**PROVIDED MATERIAL**
□ □ □ □ □ □ □

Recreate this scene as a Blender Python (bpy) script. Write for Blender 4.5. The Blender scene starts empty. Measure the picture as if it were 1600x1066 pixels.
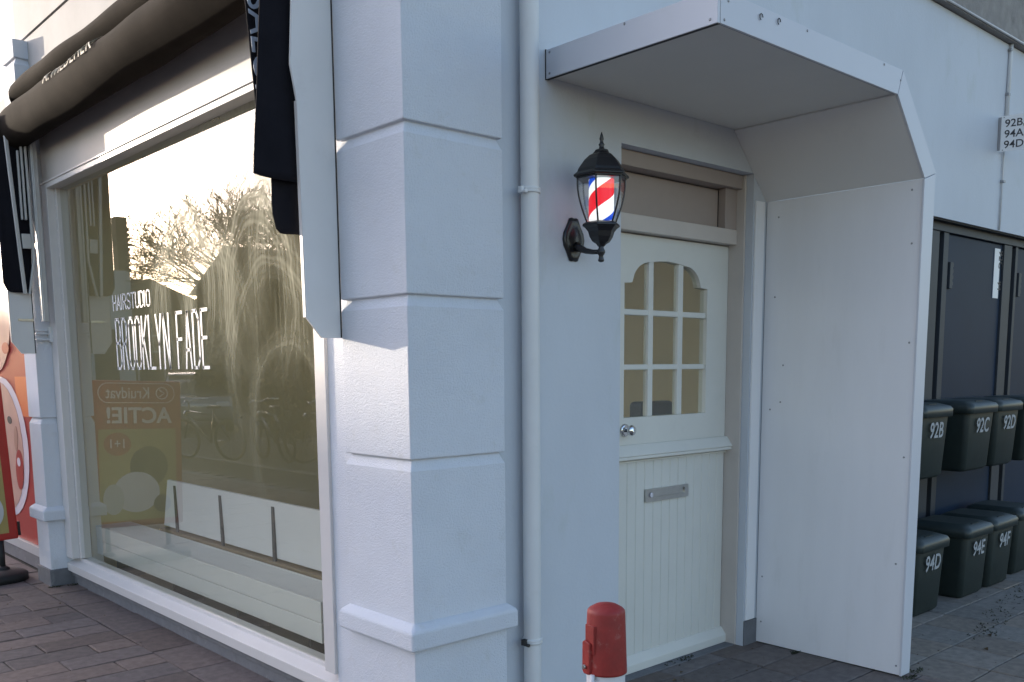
import bpy, bmesh, math, random
from mathutils import Vector, Matrix, noise
R = math.radians
PI = math.pi
random.seed(7)
S = bpy.context.scene
COL = S.collection

# ------------------------------------------------------------------ camera
cam = bpy.data.cameras.new('camera')
cam_o = bpy.data.objects.new('camera', cam); COL.objects.link(cam_o)
cam.sensor_width = 36.0; cam.sensor_fit = 'HORIZONTAL'
cam.lens = 1466.83 / 1600 * 36
cam.shift_x = (800 - 802.6) / 1600
cam.shift_y = (768.6 - 533) / 1600
cam.clip_start = 0.05; cam.clip_end = 2000
yaw, pitch, roll = R(47.7914), R(-7.5449), R(-0.45296)
f_ = Vector((math.cos(pitch)*math.cos(yaw), math.cos(pitch)*math.sin(yaw), math.sin(pitch)))
r_ = f_.cross(Vector((0, 0, 1))).normalized(); u_ = r_.cross(f_)
r2 = r_*math.cos(roll) + u_*math.sin(roll); u2 = -r_*math.sin(roll) + u_*math.cos(roll)
cam_o.matrix_world = Matrix(((r2.x, u2.x, -f_.x, 0), (r2.y, u2.y, -f_.y, 0), (r2.z, u2.z, -f_.z, 1.5), (0, 0, 0, 1)))
S.camera = cam_o

# ------------------------------------------------------------------ world, sun, exposure
SUN = Vector((-0.262, 1.0, 0.152)).normalized()
el = math.asin(SUN.z); rot = math.atan2(SUN.x, SUN.y)
W = bpy.data.worlds.new('World'); S.world = W; W.use_nodes = True
wn, wl = W.node_tree.nodes, W.node_tree.links
bg = wn['Background']; bg.inputs[1].default_value = 0.13
sky = wn.new('ShaderNodeTexSky'); sky.sky_type = 'NISHITA'; sky.sun_disc = False
sky.sun_elevation = el; sky.sun_rotation = rot
sky.air_density = 1.0; sky.dust_density = 0.8; sky.ozone_density = 2.0
# glow added to the sky around the low sun, like thin bright cloud
tc = wn.new('ShaderNodeTexCoord')
dp = wn.new('ShaderNodeVectorMath'); dp.operation = 'DOT_PRODUCT'; dp.inputs[1].default_value = SUN
wl.new(tc.outputs['Generated'], dp.inputs[0])
mr = wn.new('ShaderNodeMapRange'); mr.inputs[1].default_value = 0.935; mr.inputs[2].default_value = 0.98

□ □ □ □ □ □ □

**OBJECTIVE**
Return the listing above in full and without alteration, excluding its pictures.

**EXERCISE OUTPUT**
Recreate this scene as a Blender Python (bpy) script. Write for Blender 4.5. The Blender scene starts empty. Measure the picture as if it were 1600x1066 pixels.
import bpy, bmesh, math, random
from mathutils import Vector, Matrix, noise
R = math.radians
PI = math.pi
random.seed(7)
S = bpy.context.scene
COL = S.collection

# ------------------------------------------------------------------ camera
cam = bpy.data.cameras.new('camera')
cam_o = bpy.data.objects.new('camera', cam); COL.objects.link(cam_o)
cam.sensor_width = 36.0; cam.sensor_fit = 'HORIZONTAL'
cam.lens = 1466.83 / 1600 * 36
cam.shift_x = (800 - 802.6) / 1600
cam.shift_y = (768.6 - 533) / 1600
cam.clip_start = 0.05; cam.clip_end = 2000
yaw, pitch, roll = R(47.7914), R(-7.5449), R(-0.45296)
f_ = Vector((math.cos(pitch)*math.cos(yaw), math.cos(pitch)*math.sin(yaw), math.sin(pitch)))
r_ = f_.cross(Vector((0, 0, 1))).normalized(); u_ = r_.cross(f_)
r2 = r_*math.cos(roll) + u_*math.sin(roll); u2 = -r_*math.sin(roll) + u_*math.cos(roll)
cam_o.matrix_world = Matrix(((r2.x, u2.x, -f_.x, 0), (r2.y, u2.y, -f_.y, 0), (r2.z, u2.z, -f_.z, 1.5), (0, 0, 0, 1)))
S.camera = cam_o

# ------------------------------------------------------------------ world, sun, exposure
SUN = Vector((-0.262, 1.0, 0.152)).normalized()
el = math.asin(SUN.z); rot = math.atan2(SUN.x, SUN.y)
W = bpy.data.worlds.new('World'); S.world = W; W.use_nodes = True
wn, wl = W.node_tree.nodes, W.node_tree.links
bg = wn['Background']; bg.inputs[1].default_value = 0.13
sky = wn.new('ShaderNodeTexSky'); sky.sky_type = 'NISHITA'; sky.sun_disc = False
sky.sun_elevation = el; sky.sun_rotation = rot
sky.air_density = 1.0; sky.dust_density = 0.8; sky.ozone_density = 2.0
# glow added to the sky around the low sun, like thin bright cloud
tc = wn.new('ShaderNodeTexCoord')
dp = wn.new('ShaderNodeVectorMath'); dp.operation = 'DOT_PRODUCT'; dp.inputs[1].default_value = SUN
wl.new(tc.outputs['Generated'], dp.inputs[0])
mr = wn.new('ShaderNodeMapRange'); mr.inputs[1].default_value = 0.935; mr.inputs[2].default_value = 0.98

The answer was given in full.